Sitting behind his large desk, Mike Hawker has in his hands the fate of 7,500 staff and more than £1 billion in turnover - and he admits it is quite a responsibility.

The 51-year-old is chief executive of two of the biggest mail order catalogue companies in the country and the largest private employers in Bradford.

He is responsible for Otto UK, the British subsidiary of German company Otto Versand which owns the Grattan and Freemans catalogue firms, former rivals, as well as Look Again and Kaleidoscope.

Announcing the company's plans for the future, Mr Hawker admits the two main forces in Otto's UK portfolio have some work to do to regain the reputation they each held in the past.

"We have a programme we are working on to establish our products and service - for a while we weren't concentrating on any of them. Sometimes if you have a successful business, things can lose their way."

The company believed the best way for all four titles to grow and maintain their own identity was to bring them under the same roof, a move which saw job losses.

But luckily for Bradford, it chose Grattan's headquarters in Ingleby Road as opposed to the Freemans base in London.

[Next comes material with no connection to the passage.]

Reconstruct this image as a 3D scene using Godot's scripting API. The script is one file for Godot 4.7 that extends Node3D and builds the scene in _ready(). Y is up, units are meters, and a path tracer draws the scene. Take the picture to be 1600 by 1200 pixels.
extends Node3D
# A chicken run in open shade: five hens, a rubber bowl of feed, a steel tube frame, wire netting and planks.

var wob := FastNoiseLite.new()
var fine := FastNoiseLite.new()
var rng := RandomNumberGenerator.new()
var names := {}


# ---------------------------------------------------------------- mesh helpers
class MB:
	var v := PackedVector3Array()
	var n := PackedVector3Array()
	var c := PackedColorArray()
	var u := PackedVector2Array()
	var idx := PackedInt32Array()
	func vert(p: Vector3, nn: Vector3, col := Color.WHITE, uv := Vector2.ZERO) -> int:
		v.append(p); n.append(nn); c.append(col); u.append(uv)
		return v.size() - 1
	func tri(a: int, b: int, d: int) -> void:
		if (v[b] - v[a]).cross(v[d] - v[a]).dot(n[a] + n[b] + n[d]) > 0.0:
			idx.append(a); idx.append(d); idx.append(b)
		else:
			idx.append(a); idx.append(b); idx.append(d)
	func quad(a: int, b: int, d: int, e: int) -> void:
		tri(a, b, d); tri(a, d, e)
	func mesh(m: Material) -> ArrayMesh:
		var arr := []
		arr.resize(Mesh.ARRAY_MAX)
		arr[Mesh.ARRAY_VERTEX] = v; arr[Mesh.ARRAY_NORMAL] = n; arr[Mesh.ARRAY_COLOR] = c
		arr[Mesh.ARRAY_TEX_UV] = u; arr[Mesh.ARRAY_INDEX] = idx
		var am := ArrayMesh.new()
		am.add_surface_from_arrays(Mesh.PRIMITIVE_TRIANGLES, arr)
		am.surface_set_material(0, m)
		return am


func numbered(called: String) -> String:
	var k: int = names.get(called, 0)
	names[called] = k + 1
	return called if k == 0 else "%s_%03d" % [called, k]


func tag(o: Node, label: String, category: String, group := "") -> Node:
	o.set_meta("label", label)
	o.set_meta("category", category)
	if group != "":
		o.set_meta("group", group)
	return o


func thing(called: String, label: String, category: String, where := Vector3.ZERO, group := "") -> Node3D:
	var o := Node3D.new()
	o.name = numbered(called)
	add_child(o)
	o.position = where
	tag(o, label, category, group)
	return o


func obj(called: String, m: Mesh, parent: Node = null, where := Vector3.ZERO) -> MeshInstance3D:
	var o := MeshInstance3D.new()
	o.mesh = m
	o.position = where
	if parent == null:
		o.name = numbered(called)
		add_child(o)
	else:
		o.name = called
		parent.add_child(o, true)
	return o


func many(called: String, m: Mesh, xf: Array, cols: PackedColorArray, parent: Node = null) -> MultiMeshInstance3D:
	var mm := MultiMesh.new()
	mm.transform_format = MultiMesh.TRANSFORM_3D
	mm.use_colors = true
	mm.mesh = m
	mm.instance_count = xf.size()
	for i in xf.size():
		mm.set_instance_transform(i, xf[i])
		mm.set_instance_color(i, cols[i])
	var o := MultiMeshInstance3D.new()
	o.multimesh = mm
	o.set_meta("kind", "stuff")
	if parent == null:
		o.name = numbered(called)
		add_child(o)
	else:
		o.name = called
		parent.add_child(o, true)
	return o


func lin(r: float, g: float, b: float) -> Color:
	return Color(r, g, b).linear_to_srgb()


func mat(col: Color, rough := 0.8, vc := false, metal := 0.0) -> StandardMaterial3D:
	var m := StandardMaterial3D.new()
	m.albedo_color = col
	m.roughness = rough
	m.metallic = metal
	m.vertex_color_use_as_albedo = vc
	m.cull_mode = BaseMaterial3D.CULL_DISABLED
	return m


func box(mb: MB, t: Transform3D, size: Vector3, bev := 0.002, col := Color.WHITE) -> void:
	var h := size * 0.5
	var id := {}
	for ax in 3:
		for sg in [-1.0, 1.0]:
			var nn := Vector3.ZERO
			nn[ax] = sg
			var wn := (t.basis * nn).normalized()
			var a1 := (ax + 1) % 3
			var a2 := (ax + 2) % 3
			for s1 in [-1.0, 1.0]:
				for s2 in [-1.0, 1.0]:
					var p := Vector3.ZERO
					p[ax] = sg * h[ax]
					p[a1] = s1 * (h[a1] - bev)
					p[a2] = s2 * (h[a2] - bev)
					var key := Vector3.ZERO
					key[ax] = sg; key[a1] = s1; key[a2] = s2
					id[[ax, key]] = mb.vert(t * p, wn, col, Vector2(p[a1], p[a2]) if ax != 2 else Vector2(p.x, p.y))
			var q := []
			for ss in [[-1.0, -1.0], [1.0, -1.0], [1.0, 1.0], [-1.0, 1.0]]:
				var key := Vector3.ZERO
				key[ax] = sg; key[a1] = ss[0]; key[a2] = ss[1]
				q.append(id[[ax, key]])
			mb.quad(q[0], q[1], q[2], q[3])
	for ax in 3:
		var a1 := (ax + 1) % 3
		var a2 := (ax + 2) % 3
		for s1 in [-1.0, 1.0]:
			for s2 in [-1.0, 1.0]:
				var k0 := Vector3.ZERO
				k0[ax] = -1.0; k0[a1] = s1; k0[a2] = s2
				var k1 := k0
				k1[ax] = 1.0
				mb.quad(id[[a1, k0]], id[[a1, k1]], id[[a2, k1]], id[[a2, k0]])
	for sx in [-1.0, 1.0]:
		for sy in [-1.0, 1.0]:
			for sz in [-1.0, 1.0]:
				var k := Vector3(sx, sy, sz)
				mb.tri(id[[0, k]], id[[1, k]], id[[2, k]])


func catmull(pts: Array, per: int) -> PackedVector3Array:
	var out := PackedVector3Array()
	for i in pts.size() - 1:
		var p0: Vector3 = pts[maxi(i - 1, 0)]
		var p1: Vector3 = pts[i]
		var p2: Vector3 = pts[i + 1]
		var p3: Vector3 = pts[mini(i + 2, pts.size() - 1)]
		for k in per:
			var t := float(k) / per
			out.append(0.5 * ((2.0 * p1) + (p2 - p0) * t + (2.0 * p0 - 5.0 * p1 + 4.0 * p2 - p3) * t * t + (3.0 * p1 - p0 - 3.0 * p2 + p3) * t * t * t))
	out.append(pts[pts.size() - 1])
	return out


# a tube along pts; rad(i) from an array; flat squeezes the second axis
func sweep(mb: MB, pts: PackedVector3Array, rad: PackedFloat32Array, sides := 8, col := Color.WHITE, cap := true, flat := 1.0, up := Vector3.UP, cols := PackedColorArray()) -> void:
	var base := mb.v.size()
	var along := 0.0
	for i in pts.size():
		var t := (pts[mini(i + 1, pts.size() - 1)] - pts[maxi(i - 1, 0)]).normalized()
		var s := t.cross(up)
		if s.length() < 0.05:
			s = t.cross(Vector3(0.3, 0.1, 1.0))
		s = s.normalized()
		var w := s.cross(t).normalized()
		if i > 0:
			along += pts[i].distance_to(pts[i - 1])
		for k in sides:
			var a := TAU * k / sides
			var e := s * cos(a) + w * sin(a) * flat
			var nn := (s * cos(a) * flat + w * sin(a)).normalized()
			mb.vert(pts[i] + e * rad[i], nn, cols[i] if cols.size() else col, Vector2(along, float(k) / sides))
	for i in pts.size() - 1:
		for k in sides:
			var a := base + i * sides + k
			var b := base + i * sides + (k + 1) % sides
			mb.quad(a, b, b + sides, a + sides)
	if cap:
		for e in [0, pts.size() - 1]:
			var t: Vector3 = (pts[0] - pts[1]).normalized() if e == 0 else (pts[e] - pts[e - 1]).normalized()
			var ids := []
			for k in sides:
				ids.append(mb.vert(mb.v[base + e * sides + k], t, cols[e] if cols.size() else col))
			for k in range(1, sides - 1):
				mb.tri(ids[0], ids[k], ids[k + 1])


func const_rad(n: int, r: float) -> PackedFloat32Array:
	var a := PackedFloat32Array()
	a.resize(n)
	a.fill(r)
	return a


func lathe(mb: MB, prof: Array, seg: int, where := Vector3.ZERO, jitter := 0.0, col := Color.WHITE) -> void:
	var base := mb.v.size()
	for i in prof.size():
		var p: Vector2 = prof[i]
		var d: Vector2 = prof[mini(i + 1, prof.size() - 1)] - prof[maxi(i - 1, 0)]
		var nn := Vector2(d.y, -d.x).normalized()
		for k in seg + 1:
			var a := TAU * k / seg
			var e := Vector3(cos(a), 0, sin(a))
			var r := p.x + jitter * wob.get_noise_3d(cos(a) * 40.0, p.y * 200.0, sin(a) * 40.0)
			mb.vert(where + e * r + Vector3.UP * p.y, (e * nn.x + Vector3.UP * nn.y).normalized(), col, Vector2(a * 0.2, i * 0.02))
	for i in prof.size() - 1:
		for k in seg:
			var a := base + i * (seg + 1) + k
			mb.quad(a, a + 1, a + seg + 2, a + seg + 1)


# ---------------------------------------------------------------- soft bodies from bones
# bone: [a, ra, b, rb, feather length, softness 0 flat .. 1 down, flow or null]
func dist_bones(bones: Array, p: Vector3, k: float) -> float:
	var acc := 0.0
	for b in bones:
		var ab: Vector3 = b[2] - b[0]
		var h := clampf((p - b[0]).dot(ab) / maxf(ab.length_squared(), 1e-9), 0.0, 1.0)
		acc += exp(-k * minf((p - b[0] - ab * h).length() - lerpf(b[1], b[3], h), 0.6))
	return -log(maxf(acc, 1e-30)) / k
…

The decision, taken at the end of last year, was based on the quality of the team in place at Bradford.

"I joined Grattan almost 12 months ago from Empire Stores and we created a plan for the future which was acceptable to the parent company.

"They probably decided they would have greater confidence running the whole operation in the UK from the Bradford base which had a more powerful management team."

The aim for Mr Hawker is to take the company to the top of the UK mail order list, which would mean passing Great Universal Stores.

"We have traditionally been stronger than GUS. We are not that at the moment but we will be in the future," he said.

The main route is by enlarging the catalogues' customer base and inroads into the more affluent market with Kaleidoscope highlight this.

But recent joint ventures with other high profile names signal moves in a different direction.

Mr Hawker said: "We have a distribution network called Parcelnet which couriers purchases for Freemans and Grattan, but other firms are also approaching us to utilise the resource, such as Debenhams."

The company has also linked up with Tesco Direct to provide a home shopping service which has created 350 jobs and uses Otto UK's expertise in catalogue ordering over the Internet.